## Begin Raw data
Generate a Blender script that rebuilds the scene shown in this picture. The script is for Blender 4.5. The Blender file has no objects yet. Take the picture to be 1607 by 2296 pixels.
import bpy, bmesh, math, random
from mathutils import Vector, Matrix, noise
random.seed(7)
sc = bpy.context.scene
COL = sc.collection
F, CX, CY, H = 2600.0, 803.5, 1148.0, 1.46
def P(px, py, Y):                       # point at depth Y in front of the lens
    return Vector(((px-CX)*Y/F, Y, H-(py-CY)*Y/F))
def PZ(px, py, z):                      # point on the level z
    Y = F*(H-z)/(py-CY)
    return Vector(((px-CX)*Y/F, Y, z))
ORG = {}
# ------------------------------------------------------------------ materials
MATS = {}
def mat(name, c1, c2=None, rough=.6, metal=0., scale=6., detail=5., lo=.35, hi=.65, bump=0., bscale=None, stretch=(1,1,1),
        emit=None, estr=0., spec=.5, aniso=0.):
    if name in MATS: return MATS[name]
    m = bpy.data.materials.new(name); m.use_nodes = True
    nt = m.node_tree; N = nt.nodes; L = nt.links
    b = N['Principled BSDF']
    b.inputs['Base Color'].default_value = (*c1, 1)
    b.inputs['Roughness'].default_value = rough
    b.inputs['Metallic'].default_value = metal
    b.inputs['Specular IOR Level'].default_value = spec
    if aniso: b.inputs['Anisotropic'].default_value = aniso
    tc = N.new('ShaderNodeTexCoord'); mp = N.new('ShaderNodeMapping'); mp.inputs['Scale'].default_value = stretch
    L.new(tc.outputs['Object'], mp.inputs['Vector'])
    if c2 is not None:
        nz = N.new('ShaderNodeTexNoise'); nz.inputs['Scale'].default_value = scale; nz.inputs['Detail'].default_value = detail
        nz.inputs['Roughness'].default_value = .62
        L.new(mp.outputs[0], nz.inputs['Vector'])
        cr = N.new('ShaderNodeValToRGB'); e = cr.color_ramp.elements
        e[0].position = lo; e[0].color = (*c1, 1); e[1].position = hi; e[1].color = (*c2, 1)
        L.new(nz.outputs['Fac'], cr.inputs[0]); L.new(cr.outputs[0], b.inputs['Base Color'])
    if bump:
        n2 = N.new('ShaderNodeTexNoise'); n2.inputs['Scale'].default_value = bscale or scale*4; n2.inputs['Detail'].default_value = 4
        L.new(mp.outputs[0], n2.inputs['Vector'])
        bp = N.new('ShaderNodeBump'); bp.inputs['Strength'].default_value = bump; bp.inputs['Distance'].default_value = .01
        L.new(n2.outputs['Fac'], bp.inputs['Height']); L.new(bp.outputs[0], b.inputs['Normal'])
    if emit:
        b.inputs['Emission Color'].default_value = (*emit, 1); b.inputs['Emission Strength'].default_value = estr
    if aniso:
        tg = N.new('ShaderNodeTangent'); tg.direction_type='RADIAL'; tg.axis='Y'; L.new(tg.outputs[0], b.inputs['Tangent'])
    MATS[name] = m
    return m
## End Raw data
Extract the data in full. Keep it word for word.

=== The output ===
Generate a Blender script that rebuilds the scene shown in this picture. The script is for Blender 4.5. The Blender file has no objects yet. Take the picture to be 1607 by 2296 pixels.
import bpy, bmesh, math, random
from mathutils import Vector, Matrix, noise
random.seed(7)
sc = bpy.context.scene
COL = sc.collection
F, CX, CY, H = 2600.0, 803.5, 1148.0, 1.46
def P(px, py, Y):                       # point at depth Y in front of the lens
    return Vector(((px-CX)*Y/F, Y, H-(py-CY)*Y/F))
def PZ(px, py, z):                      # point on the level z
    Y = F*(H-z)/(py-CY)
    return Vector(((px-CX)*Y/F, Y, z))
ORG = {}
# ------------------------------------------------------------------ materials
MATS = {}
def mat(name, c1, c2=None, rough=.6, metal=0., scale=6., detail=5., lo=.35, hi=.65, bump=0., bscale=None, stretch=(1,1,1),
        emit=None, estr=0., spec=.5, aniso=0.):
    if name in MATS: return MATS[name]
    m = bpy.data.materials.new(name); m.use_nodes = True
    nt = m.node_tree; N = nt.nodes; L = nt.links
    b = N['Principled BSDF']
    b.inputs['Base Color'].default_value = (*c1, 1)
    b.inputs['Roughness'].default_value = rough
    b.inputs['Metallic'].default_value = metal
    b.inputs['Specular IOR Level'].default_value = spec
    if aniso: b.inputs['Anisotropic'].default_value = aniso
    tc = N.new('ShaderNodeTexCoord'); mp = N.new('ShaderNodeMapping'); mp.inputs['Scale'].default_value = stretch
    L.new(tc.outputs['Object'], mp.inputs['Vector'])
    if c2 is not None:
        nz = N.new('ShaderNodeTexNoise'); nz.inputs['Scale'].default_value = scale; nz.inputs['Detail'].default_value = detail
        nz.inputs['Roughness'].default_value = .62
        L.new(mp.outputs[0], nz.inputs['Vector'])
        cr = N.new('ShaderNodeValToRGB'); e = cr.color_ramp.elements
        e[0].position = lo; e[0].color = (*c1, 1); e[1].position = hi; e[1].color = (*c2, 1)
        L.new(nz.outputs['Fac'], cr.inputs[0]); L.new(cr.outputs[0], b.inputs['Base Color'])
    if bump:
        n2 = N.new('ShaderNodeTexNoise'); n2.inputs['Scale'].default_value = bscale or scale*4; n2.inputs['Detail'].default_value = 4
        L.new(mp.outputs[0], n2.inputs['Vector'])
        bp = N.new('ShaderNodeBump'); bp.inputs['Strength'].default_value = bump; bp.inputs['Distance'].default_value = .01
        L.new(n2.outputs['Fac'], bp.inputs['Height']); L.new(bp.outputs[0], b.inputs['Normal'])
    if emit:
        b.inputs['Emission Color'].default_value = (*emit, 1); b.inputs['Emission Strength'].default_value = estr
    if aniso:
        tg = N.new('ShaderNodeTangent'); tg.direction_type='RADIAL'; tg.axis='Y'; L.new(tg.outputs[0], b.inputs['Tangent'])
    MATS[name] = m
    return m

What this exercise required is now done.